Exclude images, then output the remaining data verbatim.

---

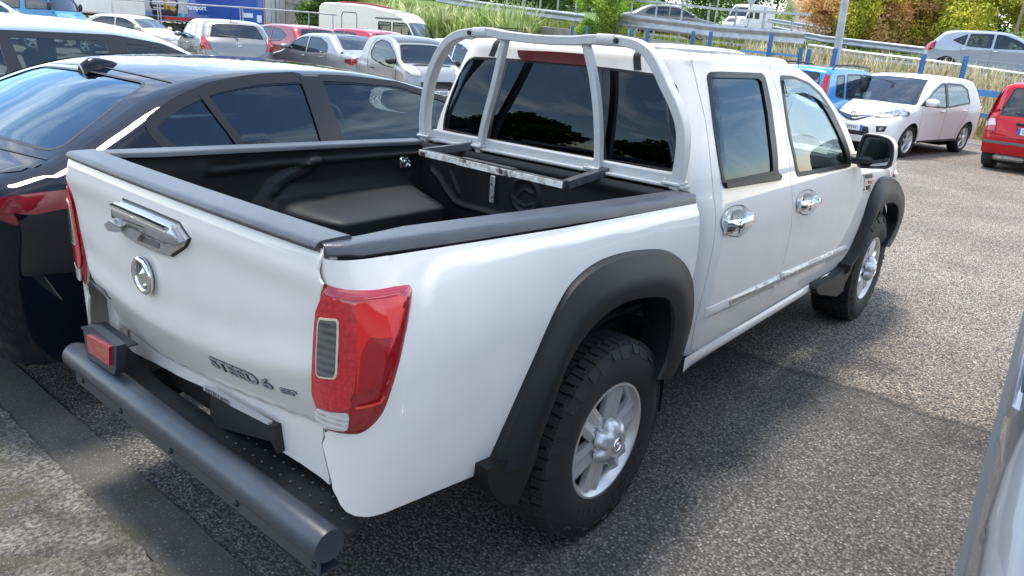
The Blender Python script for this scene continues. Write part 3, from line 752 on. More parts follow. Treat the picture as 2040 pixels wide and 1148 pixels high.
# ---- flares
def flare(name, outer, inner, S, parent, lip=.876, nb=60):
    O = [S.P(*p) for p in S.tr(outer)]; I = onp(1, -lip, *inner)
    def rs_(P, n):
        P = crom([tuple(p) for p in P], 5); d = [0]
        for a, b_ in zip(P, P[1:]): d.append(d[-1]+(b_-a).length)
        o = []; j = 0
        for k in range(n):
            t = d[-1]*k/(n-1)
            while j < len(d)-2 and d[j+1] < t: j += 1
            o.append(P[j].lerp(P[j+1], (t-d[j])/max(1e-9, d[j+1]-d[j])))
        return o
    O, I = rs_(O, nb), rs_(I, nb); V = []; F = []
    prof = [(0, 0, -.006), (0, 0, .006), (.06, .25, .012), (.25, .62, .0), (.5, .92, 0), (.68, 1.02, 0), (.75, 1.03, 0), (.88, 1.02, 0), (1, 1, 0), (1.03, .85, 0), (1.02, .3, 0), (1.0, -.9, 0)]
    for o_, i_ in zip(O, I):
        for f, g, e in prof:
            p = o_.lerp(i_, f); y = o_.y+(i_.y-o_.y)*g-(e if True else 0); V.append((p.x, y, p.z))
    n = len(prof)
    for i in range(nb-1):
        for j in range(n-1): F.append((i*n+j, i*n+j+1, (i+1)*n+j+1, (i+1)*n+j))
    F += [tuple(range(n)), tuple((nb-1)*n+j for j in range(n))]
    o = MB().add(V, F).build(name, M_flare, parent, ang=32); return o
fl1 = [(968, 940), (992, 870), (1019, 804), (1057, 712), (1080, 655), (1100, 610), (1132, 561), (1181, 523), (1235, 503), (1289, 495), (1327, 498), (1354, 518), (1369, 550), (1373, 588), (1370, 631), (1356, 685), (1345, 718), (1330, 745)]
in1 = [(1062, 915), (1078, 872), (1100, 815), (1127, 739), (1159, 680), (1202, 631), (1251, 601), (1300, 592), (1329, 595), (1341, 612), (1345, 642), (1340, 685), (1330, 725), (1315, 757)]
EXT = Surf(lambda x, z: (x, -.806, z), -1.2, 1.2, .2, 1.3, 4, 4)
fr_ = flare('rear_wheel_flare', fl1, in1, EXT, T); mirror_obj(fr_, T)
fl2 = [(1663, 553), (1676, 525), (1692, 492), (1714, 436), (1726, 395), (1742, 361), (1760, 352), (1780, 356), (1792, 376), (1797, 396), (1794, 428), (1781, 466), (1767, 491)]
in2 = [(1695, 530), (1703, 520), (1716, 498), (1732, 462), (1748, 428), (1761, 410), (1776, 403), (1787, 407), (1791, 420), (1788, 446), (1778, 470), (1766, 492)]
EXT2 = Surf(lambda x, z: (x, -.80-.03*sstep(3.0, 3.3, x), z), 2.0, 5, .0, 1.4, 20, 4)
ff_ = flare('front_wheel_flare', fl2, in2, EXT2, T, .872); mirror_obj(ff_, T)
# mud flaps and arch liners
def flatflap(pts, y, th, ml=True):
    P = [(p.x, p.z) for p in onp(1, y, *pts)]; b = MB(); b.prism(P, 'y', y, y+th); o = b.build('mud_flap', M_flare, T, ang=40); mirror_obj(o, T)
flatflap([(972, 936), (1040, 905), (1077, 878), (1066, 920), (1040, 985), (1030, 1004), (1008, 1006), (986, 990), (972, 965)], -.85, .09)
flatflap([(1664, 552), (1702, 521), (1694, 545), (1683, 566), (1680, 580), (1667, 591), (1632, 587), (1626, 577), (1634, 567)], -.85, .10)
for hx_ in (0, 3.226):
    for sg in (-1, 1):
        b = MB(); V = []; n = 25
        for k in range(n):
            a = -.15+(PI+.3)*k/(n-1)
            V += [(hx_+.455*math.cos(a), sg*.795, .365+.455*math.sin(a)), (hx_+.455*math.cos(a), sg*.45, .365+.455*math.sin(a))]
        b.add(V, [(2*k, 2*k+1, 2*k+3, 2*k+2) for k in range(n-1)]+[tuple(range(1, 2*n, 2))]); b.build('arch_liner', M_dark, T)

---

→ **COMPLETED EXERCISE**
The Blender Python script for this scene continues. Write part 3, from line 752 on. More parts follow. Treat the picture as 2040 pixels wide and 1148 pixels high.
# ---- flares
def flare(name, outer, inner, S, parent, lip=.876, nb=60):
    O = [S.P(*p) for p in S.tr(outer)]; I = onp(1, -lip, *inner)
    def rs_(P, n):
        P = crom([tuple(p) for p in P], 5); d = [0]
        for a, b_ in zip(P, P[1:]): d.append(d[-1]+(b_-a).length)
        o = []; j = 0
        for k in range(n):
            t = d[-1]*k/(n-1)
            while j < len(d)-2 and d[j+1] < t: j += 1
            o.append(P[j].lerp(P[j+1], (t-d[j])/max(1e-9, d[j+1]-d[j])))
        return o
    O, I = rs_(O, nb), rs_(I, nb); V = []; F = []
    prof = [(0, 0, -.006), (0, 0, .006), (.06, .25, .012), (.25, .62, .0), (.5, .92, 0), (.68, 1.02, 0), (.75, 1.03, 0), (.88, 1.02, 0), (1, 1, 0), (1.03, .85, 0), (1.02, .3, 0), (1.0, -.9, 0)]
    for o_, i_ in zip(O, I):
        for f, g, e in prof:
            p = o_.lerp(i_, f); y = o_.y+(i_.y-o_.y)*g-(e if True else 0); V.append((p.x, y, p.z))
    n = len(prof)
    for i in range(nb-1):
        for j in range(n-1): F.append((i*n+j, i*n+j+1, (i+1)*n+j+1, (i+1)*n+j))
    F += [tuple(range(n)), tuple((nb-1)*n+j for j in range(n))]
    o = MB().add(V, F).build(name, M_flare, parent, ang=32); return o
fl1 = [(968, 940), (992, 870), (1019, 804), (1057, 712), (1080, 655), (1100, 610), (1132, 561), (1181, 523), (1235, 503), (1289, 495), (1327, 498), (1354, 518), (1369, 550), (1373, 588), (1370, 631), (1356, 685), (1345, 718), (1330, 745)]
in1 = [(1062, 915), (1078, 872), (1100, 815), (1127, 739), (1159, 680), (1202, 631), (1251, 601), (1300, 592), (1329, 595), (1341, 612), (1345, 642), (1340, 685), (1330, 725), (1315, 757)]
EXT = Surf(lambda x, z: (x, -.806, z), -1.2, 1.2, .2, 1.3, 4, 4)
fr_ = flare('rear_wheel_flare', fl1, in1, EXT, T); mirror_obj(fr_, T)
fl2 = [(1663, 553), (1676, 525), (1692, 492), (1714, 436), (1726, 395), (1742, 361), (1760, 352), (1780, 356), (1792, 376), (1797, 396), (1794, 428), (1781, 466), (1767, 491)]
in2 = [(1695, 530), (1703, 520), (1716, 498), (1732, 462), (1748, 428), (1761, 410), (1776, 403), (1787, 407), (1791, 420), (1788, 446), (1778, 470), (1766, 492)]
EXT2 = Surf(lambda x, z: (x, -.80-.03*sstep(3.0, 3.3, x), z), 2.0, 5, .0, 1.4, 20, 4)
ff_ = flare('front_wheel_flare', fl2, in2, EXT2, T, .872); mirror_obj(ff_, T)
# mud flaps and arch liners
def flatflap(pts, y, th, ml=True):
    P = [(p.x, p.z) for p in onp(1, y, *pts)]; b = MB(); b.prism(P, 'y', y, y+th); o = b.build('mud_flap', M_flare, T, ang=40); mirror_obj(o, T)
flatflap([(972, 936), (1040, 905), (1077, 878), (1066, 920), (1040, 985), (1030, 1004), (1008, 1006), (986, 990), (972, 965)], -.85, .09)
flatflap([(1664, 552), (1702, 521), (1694, 545), (1683, 566), (1680, 580), (1667, 591), (1632, 587), (1626, 577), (1634, 567)], -.85, .10)
for hx_ in (0, 3.226):
    for sg in (-1, 1):
        b = MB(); V = []; n = 25
        for k in range(n):
            a = -.15+(PI+.3)*k/(n-1)
            V += [(hx_+.455*math.cos(a), sg*.795, .365+.455*math.sin(a)), (hx_+.455*math.cos(a), sg*.45, .365+.455*math.sin(a))]
        b.add(V, [(2*k, 2*k+1, 2*k+3, 2*k+2) for k in range(n-1)]+[tuple(range(1, 2*n, 2))]); b.build('arch_liner', M_dark, T)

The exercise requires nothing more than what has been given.